"I feel like a tourist in my own life.
Everything has changed but me. If I had told myself a few months ago that I would be dating Jeremy right now ... and disliking my home life and being tired of theatre... I wouldn't have believed any of it ... I can feel the people around me judging me. Everything around me is changing, I know I'm still Emma. I am still in this wretched town but people have come and gone, people have changed and so have expectations. People look at me like I'm the foreigner, more than they did before. I have always been relatively outcast by the majority, but this isn't the same... I don't even know how to describe it. It's like I'm in a production - consistent setting, consistent roles, and a consistent character for me. The issue is that the actors have changed. Almost like the structure has remained but the actors have interpreted the text differently and have different subtext and character choices while I'm the same. The dynamic has changed. Under those circumstances I would have to tweak my own character... but does that still stand in this real-life situation? I like who I am and I'm making the choices that I see fit, but that would hypothetically be the same with a character.
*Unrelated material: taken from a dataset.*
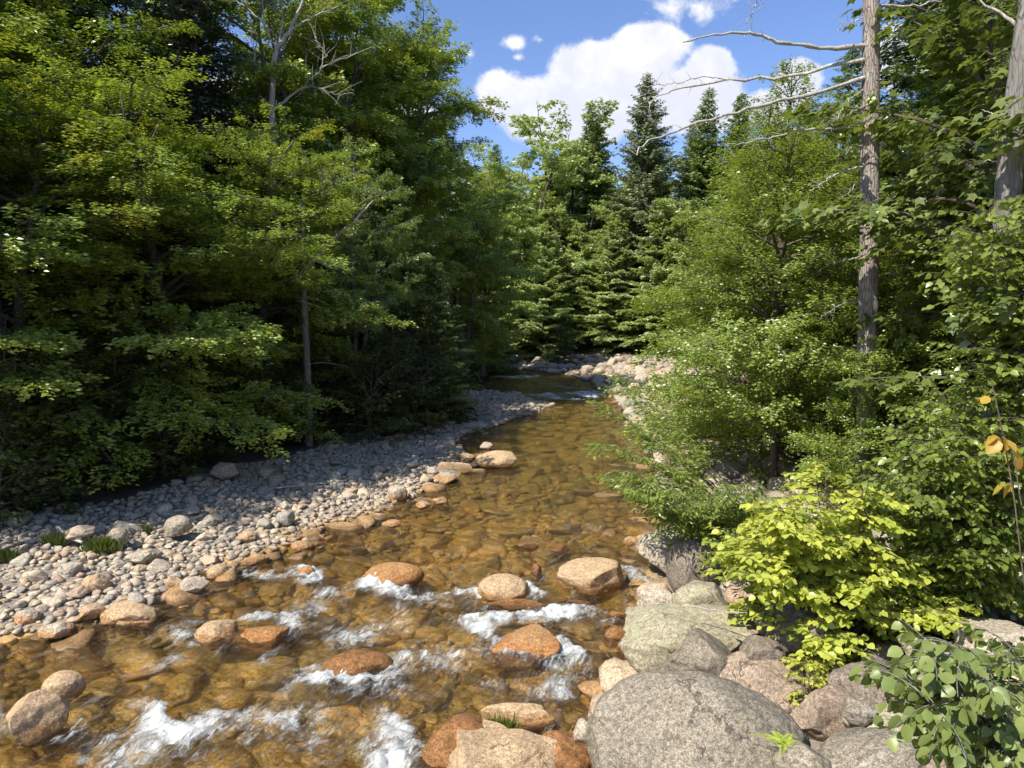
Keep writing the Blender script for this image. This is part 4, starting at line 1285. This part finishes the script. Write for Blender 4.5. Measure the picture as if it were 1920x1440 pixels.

Seems that drawing parallels isn't doing a damn thing to help me figure my shit out.
If everything is changing but the setting... perhaps it's time to change that too."
5/17/12
Change has been a big theme in my life recently and this journal entry is a good description for how it makes me feel, even though it's almost a month old at this point.
I still haven't figured this out, but I've been been floating with the tides. No point in resisting change. Resistance to change inevitably leads to disappointment and frustration while being flexible to it opens new doors in life.
I'd rather open curious doors than sit in the corner and sulk.
This post is basically the purpose for my blog. To change.